Your life, as a developer, will be very different on a team that works remotely. It will be full of real freedom. However, there will be certain problems:

It’s Harder to Prove Innocence. How does your manager know you’re actually working, not watching TV, playing with your kids, or grooming your favorite open source pets? In the office, it’s easier; you just sit in front of the monitor and the boss is happy. At home or in a coffee shop, you are guilty by default until you prove the opposite by creating new tickets, posting emojis to Slack, and sending emails with multiple CCs.

It’s Harder to Find Information. In the office, you can always ask your question out loud for the most knowledgeable person to help you. Remotely, however, you will have to search Wiki pages, Google Docs, and, god forbid, Git logs. Be prepared for almost nobody to be interested in sharing knowledge or teaching you remotely—what is the point if nobody sees him doing it? You will be on your own in front of that year-old documentation made by someone fired right after writing it up.

It’s Harder to Avoid Overtime. In the office, you just walk away with everybody else when time is up. Remotely, you will have phone calls and Slack discussions in the middle of the night on Sunday, especially if the team is distributed across multiple time zones. Everybody will expect 24-7 availability because you’re working from home. And changing the status to “Do not disturb” in Skype will only offend them and seriously damage your reputation. In a work-from-home environment, good programmers are those who are always online.

It’s Harder to Defend Yourself. You won’t know where to expect the next bout of trouble from. In the office, you can visually observe the territory, smell conflict in the air, see how people move, what they talk about, and who is the next victim. Remotely, you’re sitting in isolation, extracting pieces of information from Slack. You can easily become the next victim without even noticing it. Simply put, they will stab you in the back while you’re writing Java and thinking about a new unit test.

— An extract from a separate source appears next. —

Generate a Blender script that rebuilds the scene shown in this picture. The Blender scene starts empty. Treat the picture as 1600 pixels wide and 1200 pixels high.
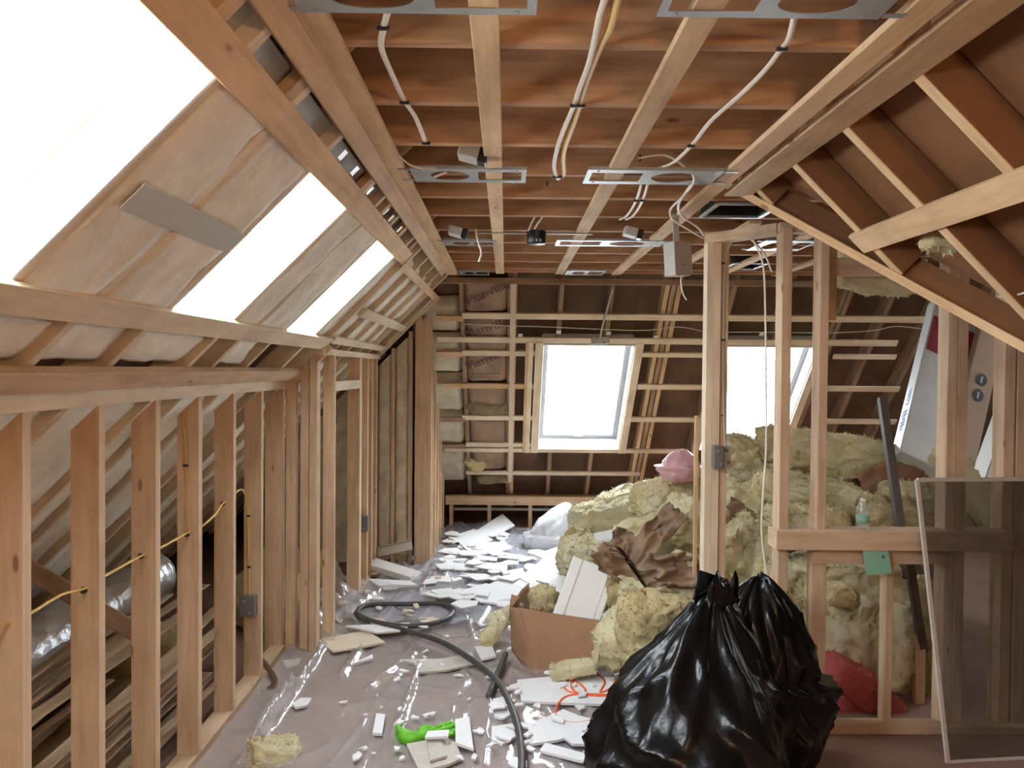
import bpy, bmesh, math, random
from mathutils import Vector, Matrix, noise

# ------------------------------------------------------------------ camera, sky, exposure
SC = bpy.context.scene
COL = SC.collection
FPX, CX, CY, HC = 1240.0, 800.0, 600.0, 1.66
cam_d = bpy.data.cameras.new('camera')
cam_d.sensor_fit = 'HORIZONTAL'; cam_d.sensor_width = 36.0
cam_d.lens = 36.0 * FPX / 1600.0; cam_d.clip_start = 0.02
CAM = bpy.data.objects.new('camera', cam_d); COL.objects.link(CAM)
YAW, PITCH, ROLL = math.atan(-10 / FPX), math.atan(-23 / FPX), math.radians(0.5)
RM = (Matrix.Rotation(YAW, 4, 'Z') @ Matrix.Rotation(math.pi / 2 + PITCH, 4, 'X') @ Matrix.Rotation(ROLL, 4, 'Z'))
CAM.matrix_world = Matrix.Translation((0, 0, HC)) @ RM
SC.camera = CAM
SC.view_settings.view_transform = 'Standard'; SC.view_settings.look = 'None'
SC.view_settings.gamma = 1.0; SC.view_settings.use_curve_mapping = False
SC.view_settings.exposure = 0.14
SC.cycles.max_bounces = 6; SC.cycles.glossy_bounces = 3; SC.cycles.transmission_bounces = 3

W = bpy.data.worlds.new('overcast_sky'); SC.world = W; W.use_nodes = True
wn = W.node_tree.nodes; bgn = wn['Background']
bgn.inputs[0].default_value = (0.86, 0.94, 1.0, 1); bgn.inputs[1].default_value = 26.0

def lamp(name, typ, loc, energy, color, **kw):
    d = bpy.data.lights.new(name, typ); d.energy = energy; d.color = color
    for k, v in kw.items(): setattr(d, k, v)
    o = bpy.data.objects.new(name, d); o.location = loc; COL.objects.link(o); return o
# unseen warm bulb put behind the photographer, assumed from the orange ceiling light
lamp('bulb_light', 'POINT', (0.75, -0.35, 2.02), 38, (1.0, 0.60, 0.28), shadow_soft_size=0.07)

# ------------------------------------------------------------------ pixel helpers
def ray(px, py):
    v = RM.to_3x3() @ Vector(((px - CX) / FPX, (CY - py) / FPX, -1.0))
    return v
def at(px, py, Y):
    v = ray(px, py); return Vector((0, 0, HC)) + v * (Y / v.y)
def hit(px, py, n, c):
    v = ray(px, py); n = Vector(n); o = Vector((0, 0, HC))
    return o + v * ((c - n.dot(o)) / n.dot(v))
def fl(px, py, z=0.0): return hit(px, py, (0, 0, 1), z)
CZ = HC + 0.744                       # underside of the ceiling joists
def ce(px, py, z=CZ): return hit(px, py, (0, 0, 1), z)
NL = Vector((-1, 0, 1)).normalized()  # outward normal, left slope  z = X + 2.824
NR = Vector((1, 0, 1)).normalized()   # right slope X + z = 3.404
NE = Vector((0, 1.05, 1)).normalized()  # end slope z + 1.05 Y = 9.1325
DE = Vector((0, 1, -1.05)).normalized()
def EP(px, py, off=0.0):
    return hit(px, py, NE, 9.1325 / 1.45 + off)
def LP(z, Y, off=0.0): return Vector((z - 2.824, Y, z)) + NL * off
def RP(z, Y, off=0.0): return Vector((3.404 - z, Y, z)) + NR * off
def EPX(X, Y, off=0.0): return Vector((X, Y, 9.1325 - 1.05 * Y)) + NE * off

# ------------------------------------------------------------------ materials
MATS = {}
def _new(name):
    m = bpy.data.materials.new(name); m.use_nodes = True
    nt = m.node_tree; b = nt.nodes['Principled BSDF']; MATS[name] = m
    return m, nt, b
def _noise(nt, scale, detail=4, vec=None, rough=0.6):
    n = nt.nodes.new('ShaderNodeTexNoise'); n.inputs['Scale'].default_value = scale
    n.inputs['Detail'].default_value = detail; n.inputs['Roughness'].default_value = rough
    if vec is not None: nt.links.new(vec, n.inputs['Vector'])
    return n
def _ramp(nt, fac, stops):
    r = nt.nodes.new('ShaderNodeValToRGB'); e = r.color_ramp.elements
    while len(e) < len(stops): e.new(0.5)
    for i, (p, c) in enumerate(stops):
        e[i].position = p; e[i].color = (*c, 1)
    nt.links.new(fac, r.inputs[0]); return r
def _bump(nt, b, h, strength, dist=0.01):
    bp = nt.nodes.new('ShaderNodeBump'); bp.inputs['Strength'].default_value = strength
    bp.inputs['Distance'].default_value = dist
    nt.links.new(h, bp.inputs['Height']); nt.links.new(bp.outputs[0], b.inputs['Normal'])
def _coord(nt, scale=(1, 1, 1), shift=True):
    tc = nt.nodes.new('ShaderNodeTexCoord'); mp = nt.nodes.new('ShaderNodeMapping')
    mp.inputs['Scale'].default_value = scale
    nt.links.new(tc.outputs['Object'], mp.inputs['Vector'])
    if shift:
        oi = nt.nodes.new('ShaderNodeObjectInfo'); mu = nt.nodes.new('ShaderNodeMath'); mu.operation = 'MULTIPLY'
        mu.inputs[1].default_value = 37.0; nt.links.new(oi.outputs['Random'], mu.inputs[0])
        nt.links.new(mu.outputs[0], mp.inputs['Location'])
    return mp.outputs[0]
def wood(name, a, b_, c, rough=0.75, spread=0.16, knots=True):
    m, nt, b = _new(name)
    v = _coord(nt, (1.2, 14, 14))
    n = _noise(nt, 2.2, 7, v); r = _ramp(nt, n.outputs[0], [(0.28, c), (0.5, a), (0.75, b_)])
    v2 = _coord(nt, (1, 1, 1)); n2 = _noise(nt, 3.0, 3, v2)
    mx = nt.nodes.new('ShaderNodeMixRGB'); mx.blend_type = 'MULTIPLY'; mx.inputs[0].default_value = 0.55
    r2 = _ramp(nt, n2.outputs[0], [(0.3, (0.62, 0.58, 0.55)), (0.6, (1, 1, 1))])
    nt.links.new(r.outputs[0], mx.inputs[1]); nt.links.new(r2.outputs[0], mx.inputs[2])
    out = mx.outputs[0]
    if knots:
        v3 = _coord(nt, (3.2, 9.0, 9.0)); vo = nt.nodes.new('ShaderNodeTexVoronoi'); vo.inputs['Scale'].default_value = 1.0
        nt.links.new(v3, vo.inputs['Vector'])
        r3 = _ramp(nt, vo.outputs['Distance'], [(0.05, (0.35, 0.22, 0.14)), (0.10, (1, 1, 1))])
        m2 = nt.nodes.new('ShaderNodeMixRGB'); m2.blend_type = 'MULTIPLY'; m2.inputs[0].default_value = 0.8
        nt.links.new(out, m2.inputs[1]); nt.links.new(r3.outputs[0], m2.inputs[2]); out = m2.outputs[0]
    oi = nt.nodes.new('ShaderNodeObjectInfo'); hs = nt.nodes.new('ShaderNodeHueSaturation')
    mr = nt.nodes.new('ShaderNodeMapRange'); mr.inputs['To Min'].default_value = 1 - spread; mr.inputs['To Max'].default_value = 1 + spread
    nt.links.new(oi.outputs['Random'], mr.inputs[0]); nt.links.new(mr.outputs[0], hs.inputs['Value'])
    nt.links.new(out, hs.inputs['Color']); nt.links.new(hs.outputs[0], b.inputs['Base Color'])
    b.inputs['Roughness'].default_value = rough; b.inputs['Specular IOR Level'].default_value = 0.25
    _bump(nt, b, n.outputs[0], 0.25, 0.004)
    return m
def plain(name, col, rough=0.6, metal=0.0, var=0.0, scale=8.0, bump=0.0, bdist=0.01, spec=0.5, spread=0.0):
    m, nt, b = _new(name)
    b.inputs['Roughness'].default_value = rough; b.inputs['Metallic'].default_value = metal
    b.inputs['Specular IOR Level'].default_value = spec
    b.inputs['Base Color'].default_value = (*col, 1)
    if var or bump:
        v = _coord(nt); n = _noise(nt, scale, 6, v)
        if var:
            lo = tuple(max(0, x * (1 - var)) for x in col); hi = tuple(min(1, x * (1 + var * 0.7)) for x in col)
            r = _ramp(nt, n.outputs[0], [(0.3, lo), (0.7, hi)])
            nt.links.new(r.outputs[0], b.inputs['Base Color'])
        if bump: _bump(nt, b, n.outputs[0], bump, bdist)
    return m
wood('spruce', (0.72, 0.525, 0.345), (0.81, 0.62, 0.43), (0.58, 0.395, 0.24), spread=0.1)
wood('spruce_pale', (0.80, 0.67, 0.49), (0.86, 0.75, 0.58), (0.69, 0.55, 0.38), knots=False, spread=0.08)
wood('joist_wood', (0.47, 0.26, 0.13), (0.57, 0.34, 0.18), (0.33, 0.165, 0.075))
wood('strap_wood', (0.67, 0.46, 0.26), (0.75, 0.55, 0.34), (0.52, 0.34, 0.18))
wood('old_wood', (0.36, 0.24, 0.15), (0.47, 0.33, 0.22), (0.22, 0.14, 0.09))
wood('lath_wood', (0.50, 0.38, 0.25), (0.62, 0.49, 0.35), (0.34, 0.25, 0.16), knots=False, spread=0.3)
plain('sheathing', (0.155, 0.088, 0.052), 0.85, var=0.4, scale=3.0, bump=0.2)
plain('sheathing_orange', (0.235, 0.105, 0.04), 0.8, var=0.35, scale=2.2, bump=0.15)
plain('subfloor', (0.235, 0.14, 0.10), 0.8, var=0.3, scale=2.6, bump=0.2)
plain('spray_foam', (0.88, 0.83, 0.71), 0.9, var=0.16, scale=7.0, bump=0.7, bdist=0.02)
plain('cream_foam', (0.66, 0.58, 0.44), 0.9, var=0.25, scale=9.0, bump=0.6, bdist=0.02)
plain('galvanized', (0.36, 0.37, 0.36), 0.5, metal=0.6, var=0.15, scale=14)
plain('dark_steel', (0.12, 0.10, 0.085), 0.6, metal=0.2, var=0.3, scale=12)
plain('box_grey', (0.46, 0.44, 0.40), 0.6, var=0.1, scale=6)
plain('box_dark', (0.16, 0.16, 0.16), 0.5)
plain('sash_grey', (0.30, 0.31, 0.33), 0.5)
plain('grey_band', (0.52, 0.53, 0.49), 0.7)
plain('black_plastic', (0.012, 0.012, 0.013), 0.45)
plain('cable_white', (0.76, 0.68, 0.55), 0.5)
plain('cable_yellow', (0.70, 0.47, 0.13), 0.5)
plain('staple_black', (0.02, 0.02, 0.025), 0.4)
plain('hose_grey', (0.07, 0.066, 0.066), 0.5, var=0.3, scale=20)
plain('orange_cord', (0.80, 0.13, 0.035), 0.5)
plain('drywall', (0.82, 0.82, 0.83), 0.8, var=0.06, scale=5, bump=0.2)
plain('drywall_grey', (0.56, 0.52, 0.46), 0.85, var=0.2, scale=7, bump=0.3)
plain('cream_board', (0.70, 0.60, 0.46), 0.8, var=0.12, scale=6)
plain('white_paint', (0.86, 0.86, 0.84), 0.4)
plain('cardboard', (0.34, 0.185, 0.105), 0.85, var=0.15, scale=6, bump=0.15)
plain('kraft', (0.31, 0.20, 0.125), 0.6, var=0.4, scale=6, bump=0.8, bdist=0.02)
plain('kraft_print', (0.13, 0.055, 0.06), 0.8)
plain('green_glove', (0.16, 0.55, 0.03), 0.7, var=0.3, scale=20, bump=0.3)
plain('green_card', (0.26, 0.52, 0.36), 0.6, var=0.08)
plain('red_print', (0.30, 0.03, 0.045), 0.7)
plain('blue_print', (0.10, 0.30, 0.60), 0.7)
plain('black_print', (0.03, 0.035, 0.04), 0.7)
plain('foam_board', (0.72, 0.74, 0.74), 0.45, var=0.1, scale=4)
plain('carton', (0.42, 0.31, 0.22), 0.8, var=0.15, scale=4)
plain('blue_tape', (0.03, 0.13, 0.35), 0.6)
plain('foil', (0.60, 0.62, 0.64), 0.28, metal=0.9, bump=0.6, scale=9, bdist=0.02)
plain('pipe_steel', (0.50, 0.47, 0.42), 0.35, metal=0.8)
plain('screen_frame', (0.62, 0.57, 0.50), 0.5)
plain('rubber_brown', (0.10, 0.055, 0.035), 0.4)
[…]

It’s Harder Not to Waste Time. It sounds counter-intuitive, but while sitting at home, you waste much more time than in the office. Meetings will be called more frequently, and they will be less effective, thanks to constant issues with scheduling, quality of connection, software failure, and of course a lack of online communication skills. The manager will call more meetings largely in order to convince himself that the team is actually working; hearing your voice many times a day is a perfect confirmation that you are busy and he is a good manager.

On a more serious note, I believe that working remotely only makes things worse when the motivation of the team is still based on hourly pay. A slave working remotely is still a slave. Moreover, this slave is harder to manage and control. First, we have to switch to a results-based payment model and then go remote. Actually, remote work will happen automatically as soon as everybody starts getting their paychecks for the results they deliver, not the time they spend. They will simply stop showing up at the office, but their results will keep coming to the project, without any web cameras or Slack channels.

It’s no surprise that many big companies have already decided to stop this telecommuting nonsense and put their slaves back behind closed doors; take Google, Yahoo, and Best Buy for example.